You’ve come across them everywhere: Landing pages that take you to a website but aren’t the homepage.
It’s a great strategy that helps get visitors directly to the information they want to see from a marketing source – social media, advertising, etc. – and is generally designed for a specific goal.
If using landing pages isn’t already part of your website strategy, it’s time to consider them. Here, we’ll look at seven reasons you need to be using landing pages to help drive the right kind of conversions on your website.
1. Drive Conversions by Sending Visitors to the Right Place
Landing pages provide a level of specificity that helps people find what they are looking for. A good landing page has one specific thing for visitors to do – fill out a form, buy an item, watch a video, etc.
These pages are often shorter than many of the other pages on your website with a main image and text block, actionable elements, and supporting evidence. The page fits in the “shell” of your website, often with the same head and footer as other pages so that it looks consistent for users.
For the best chance at driving conversions, create super-specific messaging here that directly relates to the call to action. Don’t make users look too hard for information.
If the ad or social media post that leads users to the landing page highlights the purple widget your company sells, the landing page should be all about the purple widget, not a collection of everything you do. (That’s what the homepage is for.)
The key element of this landing page is it helps visitors get to the right place. Almost half of all materials link to a website homepage. (Think of how much digging you might have to do to find the exact thing that made you click a link.)
2. Collect Actionable Information
In addition to conversions, a landing page can help you collect usable and actionable data about website visitors. (Just make sure you have an analytics tracking tool assigned to the page.)
This data includes:
- Demographic information
- Referral sources
- Interest in offers
- Conversion rates (interest)
- Conversion information
You can use all of this information to help generate better future campaigns and make business decisions.
3. Design Pages for Action
Landing pages are designed for action, making them an ideal location for forms of quick sales.
The other key benefit is that if you have some data about your best audience segments or customers, you can design hyper-targeted campaigns that speak to these people specifically. This can greatly increase the overall number of conversions, as the “right people” visit the landing page.
Design the page with imagery, language, and an offer that speaks exactly to that target audience.
If you have multiple and varying audiences for the same product or service, create multiple landing pages with imagery and language or an offer that speaks to each one.
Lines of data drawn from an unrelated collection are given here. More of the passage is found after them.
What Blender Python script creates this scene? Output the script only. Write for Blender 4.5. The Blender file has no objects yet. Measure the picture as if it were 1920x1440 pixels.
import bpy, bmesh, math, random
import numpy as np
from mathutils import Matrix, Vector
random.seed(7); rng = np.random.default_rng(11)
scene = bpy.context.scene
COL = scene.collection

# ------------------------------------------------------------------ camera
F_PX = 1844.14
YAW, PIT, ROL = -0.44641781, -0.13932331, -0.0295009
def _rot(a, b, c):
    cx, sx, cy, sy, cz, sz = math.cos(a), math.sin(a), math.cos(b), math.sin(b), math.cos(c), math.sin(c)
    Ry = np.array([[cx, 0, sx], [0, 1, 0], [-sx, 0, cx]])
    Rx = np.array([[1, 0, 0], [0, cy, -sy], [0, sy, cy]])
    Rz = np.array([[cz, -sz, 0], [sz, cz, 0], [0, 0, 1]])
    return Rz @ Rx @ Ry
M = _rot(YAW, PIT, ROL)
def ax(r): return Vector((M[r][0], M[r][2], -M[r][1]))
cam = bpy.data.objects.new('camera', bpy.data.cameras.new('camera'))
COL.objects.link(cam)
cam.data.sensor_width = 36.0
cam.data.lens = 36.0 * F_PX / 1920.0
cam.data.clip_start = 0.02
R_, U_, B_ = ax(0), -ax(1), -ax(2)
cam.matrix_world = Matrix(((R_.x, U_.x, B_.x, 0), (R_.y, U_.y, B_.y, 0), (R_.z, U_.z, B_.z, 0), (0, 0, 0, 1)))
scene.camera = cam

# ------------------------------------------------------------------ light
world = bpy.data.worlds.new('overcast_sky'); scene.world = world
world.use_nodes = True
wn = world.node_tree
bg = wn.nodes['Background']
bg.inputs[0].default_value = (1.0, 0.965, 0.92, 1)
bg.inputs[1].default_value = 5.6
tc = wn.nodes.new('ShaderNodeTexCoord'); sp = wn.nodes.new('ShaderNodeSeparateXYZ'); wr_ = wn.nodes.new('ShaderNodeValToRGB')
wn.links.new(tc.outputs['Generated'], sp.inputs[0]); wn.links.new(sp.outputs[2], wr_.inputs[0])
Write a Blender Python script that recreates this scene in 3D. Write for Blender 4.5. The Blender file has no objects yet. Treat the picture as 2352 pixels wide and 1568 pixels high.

For example, if you own a gym, you may show images of women working out on one landing page and men on another. The ending offer to sign up may be the same.
4. They Feel Personalized
Because of the nature of digital targeting, a well-done landing page can feel personalized in a way that other pages of your website may not. You want users to feel like the page was made just for them.
Once you get users to the page, maintain the personalized feeling through design elements:
- Consider different button colors or a color palette that appeals to the audience
- Keep forms short and ask for as little information as possible
- Use a voice that speaks to this audience (even if it is a little different than other pages)
- Add a video or photos that connect directly with the user segment
Not convinced? HubSpot found that personalized calls to action convert 202% better than a basic CTA.
5. Focused Messaging
Focused messaging on a landing page often breaks down into a simple formula with four elements. This can be vitally important for websites or brands that offer similar products or services for different types of people or varying products and services.
These pages typically contain:
- A value proposition (with an image/video and text)
- A direct call to action (it’s often repeated on the page)
- Benefits to support the value proposition
- Social proof such as testimonials, reviews, or a “ticker” that shows sales, subscriptions, etc.
6. Understand What Visitors Want
Landing pages can be an invaluable source of business intelligence.
- Collect new leads
- Track recurring conversions and visitors
- Identify a more focused audience segment
- Better understand user behaviors and actions
- Create a more focused and targeted user persona of key converters
7. Provide a Place for Marketing Offers to “Live”
Landing pages are a way to help keep marketing efforts organized. Use them as a place for marketing offers to live.
As you build a collection of pages, you can use them over time with different campaigns to drive traffic for the business. (You can revise that holiday page each year and use the same landing page to drive traffic over time.)
These pages, quite simply, are collection tools to help you connect with key audiences in just the right way. Since the pages aren’t part of the main navigation, they are direct paths from other marketing activities to connect with your user base.
Conclusion
Landing pages work because they help website visitors find exactly what they came for.
If your homepage is the gateway to information or the products and services you sell, a landing page is a direct path to a specific thing or action. With attention spans getting shorter every day, landing pages are a way to capture people before they get bored.
There’s no specific number of landing pages a website needs to be successful. Just remember to keep each page focused and aligned to the content that gets users to it. This correlation will help generate more leads and get the right people interested in your website.